人物が入れ替わりながら、彼ら彼女らなりの思い出が語られていく。

工場での仕事、夫婦や家族の話、夢やあこがれ、背後の写真に目をやって当時の苛酷さを労う話、各自各様話が紡がれていく。

ある老女は語った。
私には幸せという言葉の意味が分からない。
楽しい、という言葉なら分かる。
でも、幸せとは何なのか、それは分からない。

語られる話はどれも重く、一個の生が経てくる道のりの険しさに、言葉を失う。
ただただ厳粛な気持ちとなる。

両親や祖父母がこの工場の工員だったという男性が最後の登場人物だ。
彼は苦学しつつも大学に進学し音楽家となった。
彼は写真に向き合い、アコーディオンを奏でる。

鎮魂のように響く音色とともに写真に映る一人一人の肖像がアップで捉えられる。
もはやこの地上には存在せぬ彼ら彼女らの思いがダイレクトに伝わってくるような気がしてその表情に目が釘付けになっていく。
何かそこから汲み取らなければならない、という義務感のようなものに駆られる。


毎朝通勤時、クルマでFMココロを聴く。

今朝、「オナカ・イ・タ・イ」という曲が流れた。
テストの前になるとお腹が痛い、といった風にカラダはどこも悪くないのに、ここ一番、お腹が痛くなるという内容の曲だ。

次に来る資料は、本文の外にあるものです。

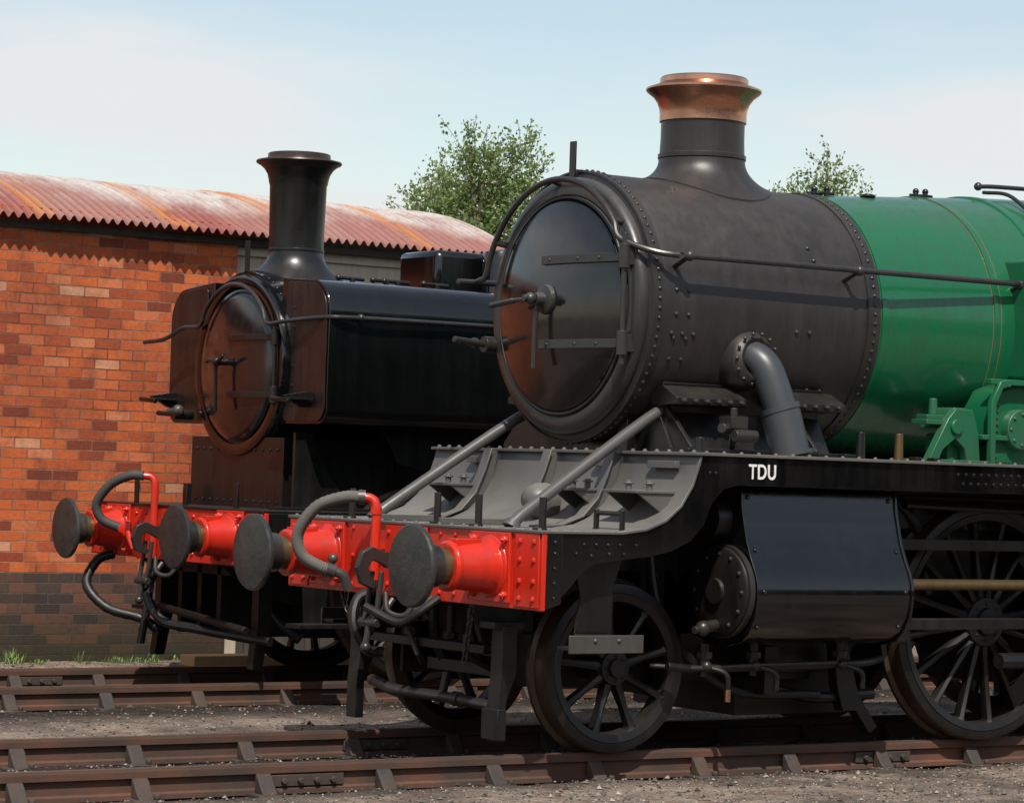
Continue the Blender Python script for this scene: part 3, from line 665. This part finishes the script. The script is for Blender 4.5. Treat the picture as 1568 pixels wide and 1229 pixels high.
pk=P("vacuum_hose",paint("dark_hose",(.05,.046,.042),.6,(.03,.027,.025),.6,streak=False),G); pk.tube([(.86,.29,1.45),(.79,.36,1.45),(.70,.50,1.38),(.64,.60,1.24),(.68,.60,1.12),(.8,.55,1.06)],.034,14,11,.003); pk.done()
# ================================================================== TRACKS
rp=[(-.035,0),(.035,0),(.037,-.012),(.035,-.045),(.010,-.055),(.010,-.12),(.034,-.13),(.034,-.155),(-.034,-.155),(-.034,-.13),(-.010,-.12),(-.010,-.055),(-.035,-.045),(-.037,-.012)]
sleep_m=paint("sleeper_wood",(.028,.024,.021),.85,(.07,.06,.05),.7,streak=False,bmp=.5)
chair_m=paint("rail_chair",(.030,.025,.022),.7,(.085,.050,.035),.9,streak=False,bmp=.4,sc=7)
top_m=paint("rail_head",(.15,.105,.08),.42,(.08,.045,.03),.7,metal=.5,streak=False)
def track(y0):
    e=empty("railway_track",(0,y0,0))
    rl=P("rails",rustm,e); 
    for y in (-.7525,.7525): rl.prism([(y+a,b) for a,b in rp],-60,90,'x')
    rl.done(False)
    tp=P("rail_running_surface",top_m,e)
    for y in (-.7525,.7525): tp.box(-60,90,y-.030,y+.030,.0005,.003)
    tp.done(False)
    fpl=P("fishplates",chair_m,e,.004)
    for xj,yj in ((-1.1,-.7525),(2.95,-.7525),(.25,.7525),(-2.6,.7525)):
        for s in (-1,1):
            fpl.box(xj-.22,xj+.22,*sorted((yj+s*.012,yj+s*.032)),-.118,-.056)
            for k in (-.15,-.05,.05,.15): fpl.cyl((xj+k,yj+s*.03,-.088),(xj+k,yj+s*.055,-.088),.018,seg=6)
    fpl.done()
    sl_=P("sleepers",sleep_m,e,.006); ch=P("chairs",chair_m,e,.010)
    x=-12.1
    while x<30:
        sl_.box(x-.127,x+.127,-1.3,1.3,-.30,-.168+random.uniform(-.006,.004))
        for y in (-.7525,.7525):
            j=random.uniform(-.02,.02); xx=x+j
            ch.box(xx-.085,xx+.085,y-.17,y+.17,-.19,-.142)
            for s in (-1,1):
                ch.prism([(y+s*.04,-.145),(y+s*.14,-.145),(y+s*.11,-.115),(y+s*.07,-.060),(y+s*.045,-.040),(y+s*.036,-.06)],xx-.045,xx+.045,'x')
                ch.cyl((xx-.05*s,y+s*.15,-.145),(xx-.05*s,y+s*.15,-.115),.018,seg=8)
            ch.box(xx-.09,xx+.10,y+.037,y+.062,-.11,-.062)
        x+=.715
    sl_.done(); ch.done()
track(0); track(T)
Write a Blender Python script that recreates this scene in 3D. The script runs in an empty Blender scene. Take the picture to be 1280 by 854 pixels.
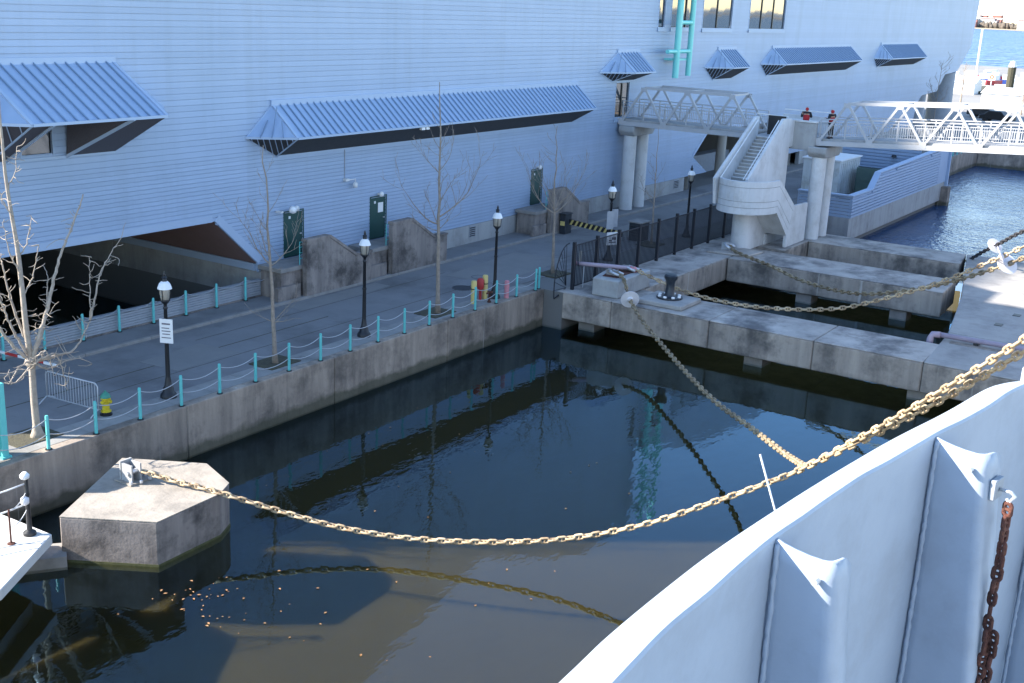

うちの田吾作兄弟周辺は元気旺盛かつ才気煥発な子ばかりなので巷間言われる子供たちの気力やら体力やら学力やら諸々の劣化具合について私自身は実情を知るところではない。

しかし、大多数の子らについてその能力を育成するための諸状況が本当に悪化の一途を辿っているだけなのだとすれば、「オナカ・イ・タ・イ」世代とでも言うべき頼り甲斐に欠ける一群を気概ある外国の若者が助けるという未来図もあながち的はずれなものではないだろう。

日本の若者だけに寄り掛かる肩車型の社会保障などますます現実味に乏しい。
未来の社会保障は生産性高く頼りになる若い外国人を交えての胴上げ型とならざるを得ないのであろう。